The undersigned further RECOMMENDS that no Certificate of Appealability issue. See 28 U.S.C. § 2253(c)(2). When a case is dismissed on procedural grounds, a Certificate may only issue if the movant can show that "jurists of reason would find it debatable whether the petition states a valid claim of the denial of a constitutional right and that jurists of reason would find it debatable whether the district court was correct in its procedural ruling." Slack v. McDaniel, 529 U.S. 473, 484 (2000). Defendant's sole theory regarding the merits and the timeliness of his case relies on the applicability of Johnson.

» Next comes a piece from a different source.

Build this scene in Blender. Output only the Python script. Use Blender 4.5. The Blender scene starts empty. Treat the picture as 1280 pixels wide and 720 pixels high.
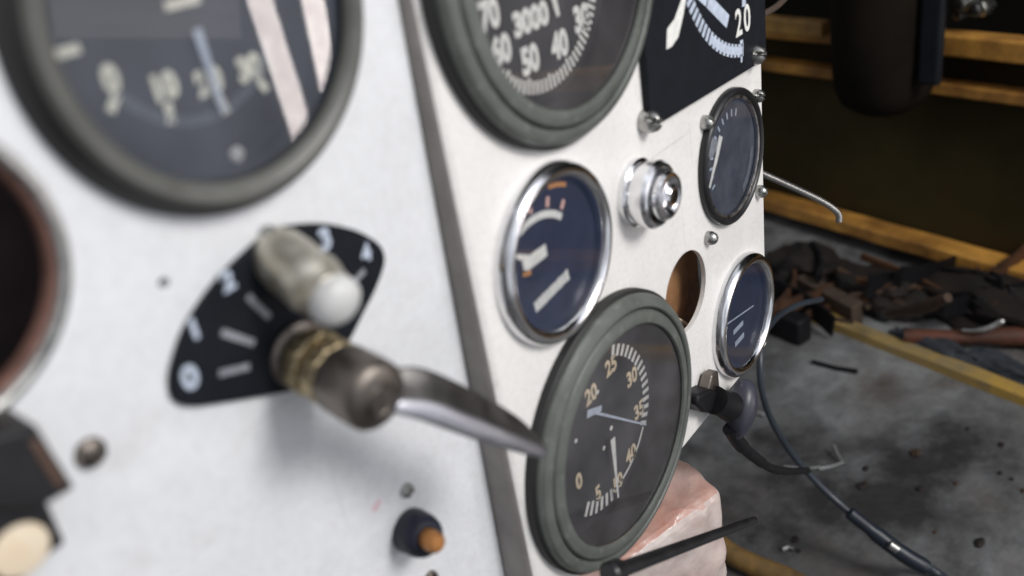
import bpy, bmesh, math, random
from mathutils import Vector, Matrix, noise as mnoise

random.seed(7)
SC = bpy.context.scene
COL = SC.collection
MM = 0.001

# ------------------------------------------------------------------ camera frame (world: X along the panel, Y into it, Z up)
CX = Vector((0.59481439, -0.45800807, 0.66062429))
CY = Vector((-0.78745145, -0.16676875, 0.59338723))
CZ = Vector((-0.16160465, -0.87316482, -0.45985556))
CAM = Vector((0, -160, 0))
FPX = 1100.0

def ray(px, py):
    v = Vector(((px - 640) / FPX, (py - 360) / FPX, 1.0))
    return Vector((CX.dot(v), CY.dot(v), CZ.dot(v)))

class Frame:
    """A flat sheet of the panel: u to the right, v up, h out towards the viewer (all mm)."""
    def __init__(s, o, eu, ev, n):
        s.o, s.eu, s.ev, s.n = Vector(o), Vector(eu).normalized(), Vector(ev).normalized(), Vector(n).normalized()
    def p(s, u, v, h=0.0):
        return s.o + s.eu * u + s.ev * v + s.n * h
    def uv(s, px, py, h=0.0):
        d = ray(px, py)
        t = (s.o + s.n * h - CAM).dot(s.n) / d.dot(s.n)
        q = CAM + d * t - s.o
        return q.dot(s.eu), q.dot(s.ev)
    def w(s, px, py, h=0.0):
        u, v = s.uv(px, py, h)
        return s.p(u, v, h)

FR = Frame((0, 0, 0), (1, 0, 0), (0, 0, 1), (0, -1, 0))
FL = Frame((0, 3.6, 0), (1, 0, 0), (0, -.044, 1), (0, -1, -.044))
YUP = Vector((0, 0, 1))
DD = Vector((0.3082, 0.9513, 0))       # run of the rails and the floor line
EE = Vector((0.9513, -0.3082, 0))      # away from the viewer

def at_depth(px, py, t):
    return CAM + ray(px, py) * t

def on_floor(px, py, z):
    d = ray(px, py)
    return CAM + d * ((z - CAM.z) / d.z)

def on_e(px, py, e):
    d = ray(px, py)
    return CAM + d * ((e - CAM.dot(EE)) / d.dot(EE))

# ------------------------------------------------------------------ materials
def mat(name, col, rough=.5, metal=0.0, bump=0.0, bscale=200.0, bdist=.001, var=0.0, vscale=30.0, col2=None, spots=0.0, sscale=80.0,
        spotcol=(.05, .04, .035), coat=0.0, spec=.5, rvar=0.0, fine=0.0):
    m = bpy.data.materials.new(name); m.use_nodes = True
    nt = m.node_tree; N = nt.nodes; L = nt.links
    b = N['Principled BSDF']
    b.inputs['Roughness'].default_value = rough
    b.inputs['Metallic'].default_value = metal
    b.inputs['Coat Weight'].default_value = coat
    b.inputs['Specular IOR Level'].default_value = spec
    tc = N.new('ShaderNodeTexCoord')
    last = None
    c = (*col, 1)
    if var > 0 or col2:
        n = N.new('ShaderNodeTexNoise'); n.inputs['Scale'].default_value = vscale; n.inputs['Detail'].default_value = 6
        n.inputs['Roughness'].default_value = .62
        L.new(tc.outputs['Object'], n.inputs['Vector'])
        r = N.new('ShaderNodeValToRGB')
        r.color_ramp.elements[0].position = .33; r.color_ramp.elements[1].position = .67
        c2 = col2 if col2 else tuple(x * (1 - var) for x in col)
        r.color_ramp.elements[0].color = (*c2, 1); r.color_ramp.elements[1].color = c
        L.new(n.outputs['Fac'], r.inputs['Fac']); last = r.outputs['Color']
        if rvar > 0:
            mr = N.new('ShaderNodeMapRange')
            mr.inputs['From Min'].default_value = .3; mr.inputs['From Max'].default_value = .7
            mr.inputs['To Min'].default_value = max(.02, rough - rvar); mr.inputs['To Max'].default_value = min(1, rough + rvar)
            L.new(n.outputs['Fac'], mr.inputs['Value']); L.new(mr.outputs['Result'], b.inputs['Roughness'])
    if spots > 0:
        n2 = N.new('ShaderNodeTexNoise'); n2.inputs['Scale'].default_value = sscale; n2.inputs['Detail'].default_value = 5
        L.new(tc.outputs['Object'], n2.inputs['Vector'])
        r2 = N.new('ShaderNodeValToRGB')
        r2.color_ramp.elements[0].position = .60; r2.color_ramp.elements[1].position = .74
        r2.color_ramp.elements[0].color = (0, 0, 0, 1); r2.color_ramp.elements[1].color = (spots, spots, spots, 1)
        L.new(n2.outputs['Fac'], r2.inputs['Fac'])
        mx = N.new('ShaderNodeMixRGB'); mx.inputs['Color2'].default_value = (*spotcol, 1)
        L.new(r2.outputs['Color'], mx.inputs['Fac'])
        if last: L.new(last, mx.inputs['Color1'])
        else: mx.inputs['Color1'].default_value = c
        last = mx.outputs['Color']
    if fine > 0:
        for an_, sc_ in ((.5, (14, 1, 520)), (-.9, (420, 1, 9))):      # hairline scratches
            mp = N.new('ShaderNodeMapping'); mp.inputs['Rotation'].default_value = (0, an_, 0); mp.inputs['Scale'].default_value = sc_
            L.new(tc.outputs['Object'], mp.inputs['Vector'])
            n5 = N.new('ShaderNodeTexNoise'); n5.inputs['Scale'].default_value = 1.0; n5.inputs['Detail'].default_value = 2
            L.new(mp.outputs[0], n5.inputs['Vector'])
            r5 = N.new('ShaderNodeValToRGB'); r5.color_ramp.elements[0].position = .70; r5.color_ramp.elements[1].position = .76
            r5.color_ramp.elements[0].color = (0, 0, 0, 1); r5.color_ramp.elements[1].color = (.4, .4, .4, 1)
            L.new(n5.outputs['Fac'], r5.inputs['Fac'])
            m5 = N.new('ShaderNodeMixRGB'); m5.inputs['Color2'].default_value = (.38, .36, .34, 1)
            L.new(r5.outputs['Color'], m5.inputs['Fac']); L.new(last, m5.inputs['Color1']); last = m5.outputs['Color']
    if fine > 0:   # fine rubbed-in dirt and scuffs
        n4 = N.new('ShaderNodeTexNoise'); n4.inputs['Scale'].default_value = 420; n4.inputs['Detail'].default_value = 7; n4.inputs['Roughness'].default_value = .75
        L.new(tc.outputs['Object'], n4.inputs['Vector'])
        r4 = N.new('ShaderNodeValToRGB'); r4.color_ramp.elements[0].position = .30; r4.color_ramp.elements[1].position = .55
        r4.color_ramp.elements[0].color = (1 - fine * 2.2, 1 - fine * 2.3, 1 - fine * 2.4, 1); r4.color_ramp.elements[1].color = (1, 1, 1, 1)
        L.new(n4.outputs['Fac'], r4.inputs['Fac'])
        m4 = N.new('ShaderNodeMixRGB'); m4.blend_type = 'MULTIPLY'; m4.inputs['Fac'].default_value = 1
        L.new(r4.outputs['Color'], m4.inputs['Color2'])
        if last: L.new(last, m4.inputs['Color1'])
        else: m4.inputs['Color1'].default_value = c
        last = m4.outputs['Color']
    if last: L.new(last, b.inputs['Base Color'])
    else: b.inputs['Base Color'].default_value = c
    if bump > 0:
        n3 = N.new('ShaderNodeTexNoise'); n3.inputs['Scale'].default_value = bscale; n3.inputs['Detail'].default_value = 4
        L.new(tc.outputs['Object'], n3.inputs['Vector'])
        bp = N.new('ShaderNodeBump'); bp.inputs['Strength'].default_value = bump; bp.inputs['Distance'].default_value = bdist
        L.new(n3.outputs['Fac'], bp.inputs['Height']); L.new(bp.outputs['Normal'], b.inputs['Normal'])
    return m

def glass_mat(name, tint=(1, 1, 1), ior=1.5, boost=1.0, rough=.0, dust=.05, dcol=(.55, .55, .60)):
    m = bpy.data.materials.new(name); m.use_nodes = True
    nt = m.node_tree; N = nt.nodes; L = nt.links
    for n in list(N): N.remove(n)
    out = N.new('ShaderNodeOutputMaterial')
    tr = N.new('ShaderNodeBsdfTransparent'); tr.inputs['Color'].default_value = (*tint, 1)
    gl = N.new('ShaderNodeBsdfGlossy'); gl.inputs['Roughness'].default_value = rough
    fr = N.new('ShaderNodeFresnel'); fr.inputs['IOR'].default_value = ior
    mu = N.new('ShaderNodeMath'); mu.operation = 'MULTIPLY'; mu.use_clamp = True; mu.inputs[1].default_value = boost
    mx = N.new('ShaderNodeMixShader')
    L.new(fr.outputs[0], mu.inputs[0]); L.new(mu.outputs[0], mx.inputs[0])
    # thin uneven film of dust on the glass
    df = N.new('ShaderNodeBsdfDiffuse'); df.inputs['Color'].default_value = (*dcol, 1)
    tc = N.new('ShaderNodeTexCoord'); nz = N.new('ShaderNodeTexNoise'); nz.inputs['Scale'].default_value = 45; nz.inputs['Detail'].default_value = 6
    L.new(tc.outputs['Object'], nz.inputs['Vector'])
    mr = N.new('ShaderNodeMapRange'); mr.inputs['From Min'].default_value = .3; mr.inputs['From Max'].default_value = .7
    mr.inputs['To Min'].default_value = dust * .55; mr.inputs['To Max'].default_value = dust * 1.45
    L.new(nz.outputs['Fac'], mr.inputs['Value'])
    m0 = N.new('ShaderNodeMixShader'); L.new(mr.outputs[0], m0.inputs[0]); L.new(tr.outputs[0], m0.inputs[1]); L.new(df.outputs[0], m0.inputs[2])
    L.new(m0.outputs[0], mx.inputs[1]); L.new(gl.outputs[0], mx.inputs[2]); L.new(mx.outputs[0], out.inputs[0])
    return m

M = {}
M['white'] = mat('white_panel_paint', (.82, .80, .775), .40, bump=.22, bscale=700, var=.09, vscale=22, spots=.20, sscale=42, spotcol=(.42, .36, .30), rvar=.12, fine=.05)  # white paint with the warmer light on the right sheet put into it
M['white_cool_lit'] = mat('cool_lit_white_panel_paint', (.745, .755, .775), .42, bump=.22, bscale=700, var=.09, vscale=26, spots=.20, sscale=50, spotcol=(.42, .38, .36), rvar=.12, fine=.05)  # same white paint, the left sheet's cooler light put into its colour
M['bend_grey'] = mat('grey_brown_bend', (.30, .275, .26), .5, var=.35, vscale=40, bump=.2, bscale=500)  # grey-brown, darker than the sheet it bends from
M['bezel'] = mat('grey_green_bezel_enamel', (.118, .128, .116), .42, bump=.2, bscale=1200, var=.25, vscale=90, rvar=.14, spots=.45, sscale=220, spotcol=(.24, .24, .22))
M['bezel_brown'] = mat('worn_grey_bezel_enamel', (.115, .115, .105), .4, bump=.15, bscale=1500, var=.25, vscale=90, rvar=.1)
M['gasket'] = mat('black_rubber_gasket', (.012, .012, .012), .6, bump=.1)
M['black'] = mat('black_plastic', (.014, .014, .016), .38, var=.3, vscale=120, rvar=.1)
M['blackmatte'] = mat('black_matte_paint', (.008, .010, .015), .6, var=.3, vscale=200, bump=.05, bscale=2000, spec=.2)
M['dial'] = mat('black_dial_face', (.010, .011, .016), .6, var=.25, vscale=150)
M['navy'] = mat('navy_dial_face', (.011, .017, .048), .5, var=.35, vscale=120)
M['chrome'] = mat('chrome', (.82, .82, .84), .17, 1.0, var=.12, vscale=150, rvar=.05)
M['zinc'] = mat('zinc_plated_steel', (.52, .52, .50), .32, 1.0, var=.35, vscale=250, rvar=.12, bump=.1, bscale=1500)
M['steel_reflection'] = mat('bright_reflection_steel', (.44, .44, .48), .45, 1.0, var=.12, vscale=90, rvar=.08, bump=.1, bscale=700)  # lighter copy of the lever steel, carries the reflected bright band as colour
M['steel'] = mat('brushed_grey_steel', (.22, .212, .205), .45, 1.0, var=.3, vscale=90, rvar=.1, bump=.15, bscale=700)
M['gunmetal'] = mat('dark_gunmetal', (.25, .22, .195), .45, 1.0, var=.35, vscale=140, rvar=.12, bump=.15, bscale=900)
M['alu'] = mat('dull_aluminium', (.62, .60, .54), .42, .75, var=.4, vscale=140, rvar=.1, bump=.2, bscale=600, col2=(.34, .30, .22))
M['palecap'] = mat('pale_plastic_cap', (.60, .60, .59), .45, var=.15, vscale=120)
M['blueblack'] = mat('blue_black_plastic', (.010, .012, .024), .45, var=.3, vscale=120, spec=.3)
M['brass'] = mat('worn_brass', (.55, .45, .28), .46, 1.0, var=.4, vscale=160, rvar=.1)
M['copper'] = mat('copper_tip', (.50, .22, .07), .45, .6, var=.4, vscale=300)
M['cream'] = mat('cream_plastic', (.72, .56, .38), .4, var=.25, vscale=120, col2=(.75, .66, .52))
M['brown'] = mat('brown_phenolic', (.13, .075, .052), .5, var=.5, vscale=150)
M['inkd'] = mat('faded_bluish_paint', (.33, .34, .38), .6, var=.4, vscale=400)
M['inkw'] = mat('white_dial_paint', (.84, .84, .80), .6, var=.2, vscale=400)
M['inkb'] = mat('bluish_white_paint', (.55, .62, .74), .6, var=.25, vscale=400)
M['inkt'] = mat('aged_tan_dial_paint', (.88, .72, .50), .6, var=.35, vscale=400)
M['inky'] = mat('aged_ivory_dial_paint', (.90, .88, .74), .6, var=.3, vscale=400)
M['inkg'] = mat('grey_dial_paint', (.16, .18, .20), .6, var=.3, vscale=400)
M['inkp'] = mat('pink_dial_paint', (.80, .50, .44), .6)
M['inko'] = mat('orange_dial_paint', (.55, .25, .07), .6)
M['grey_dial'] = mat('dusty_grey_dial', (.085, .092, .105), .5, var=.7, vscale=70, col2=(.028, .031, .04))
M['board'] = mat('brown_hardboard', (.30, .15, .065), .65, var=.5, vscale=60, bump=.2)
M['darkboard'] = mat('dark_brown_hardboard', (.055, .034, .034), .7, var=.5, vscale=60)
M['liner'] = mat('rusty_hole_lining', (.20, .10, .075), .6, var=.5, vscale=200)
M['glass'] = glass_mat('small_gauge_glass', boost=1.15, dust=.034, dcol=(.32, .42, .74))
M['glassb'] = glass_mat('large_gauge_glass', boost=1.0, dust=.078, dcol=(.58, .55, .58))
M['glassl'] = glass_mat('blue_tinged_gauge_glass', boost=1.15, ior=1.54, dust=.07, dcol=(.44, .50, .66), rough=.025)
M['pinkmark'] = mat('pink_paint_smear', (.70, .50, .54), .5, var=.2)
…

Because Johnson and Pawlak are plainly not applicable, reasonable jurists would not find this dismissal debatable.

In certain circumstances, prior notice of dismissal is required. Shelton v. United States, 800 F.3d 292, 294 (6th Cir. 2015); see also Acosta v. Artuz, 221 F.3d 117, 124 (2d Cir. 2000) (explaining that when the court's sua sponte dismissal is based on procedural grounds, "the district court must provide notice and an opportunity to be heard prior to dismissal," but when "the dismissal is based on the merits . . ., no prior notice is required"). Shelton recognizes that a petitioner's opportunity to object to a Magistrate Judge's Recommended Disposition satisfies the notice requirement. Shelton, 800 F.3d at 295.

Thus, any objection to, or argument against, dismissal must be asserted properly and in response to this Recommended Disposition. The Court directs the parties to 28 U.S.C. § 636(b)(1) for appeal rights and mechanics concerning this Recommended Disposition, issued under subsection (B) of the statute. See also Rules Governing Section 2255 Proceedings, Rule 8(b). Within fourteen days after being served with a copy of this decision, any party may serve and file specific written objections to any or all findings or recommendations for determination, de novo, by the District Court. Failure to make a timely objection consistent with the statute and rule may, and normally will, result in waiver of further appeal to or review by the District Court and Court of Appeals. See Thomas v. Arn, 474 U.S. 140, 155 (1985); United States v. Walters, 638 F.2d 947, 950 (6th Cir. 1981).

FootNotes


1. This filing date reflects the prison mailbox rule. See Richard v. Ray, 290 F.3d 810, 812-13 (6th Cir. 2002). Though the Motion was not docketed until June 2, 2015, Defendant affirmed under penalty of perjury that he placed the motion in the prison mailing system on June 23, 2016. D.E. 89 at 13.
2. Defendant makes no claim of actual innocence or for equitable tolling, which can extend the limitations period. See Souter v. Jones, 395 F.3d 577, 598-601 (6th Cir. 2005); Hargrove v. Brigano, 300 F.3d 717, 719-20 (6th Cir. 2002).
3. Pawlak's retroactivity is, at this point, unsettled. The Court need not determine whether Defendant can benefit from Pawlak because, even if Pawlak is retroactive, its holding does not apply to his case.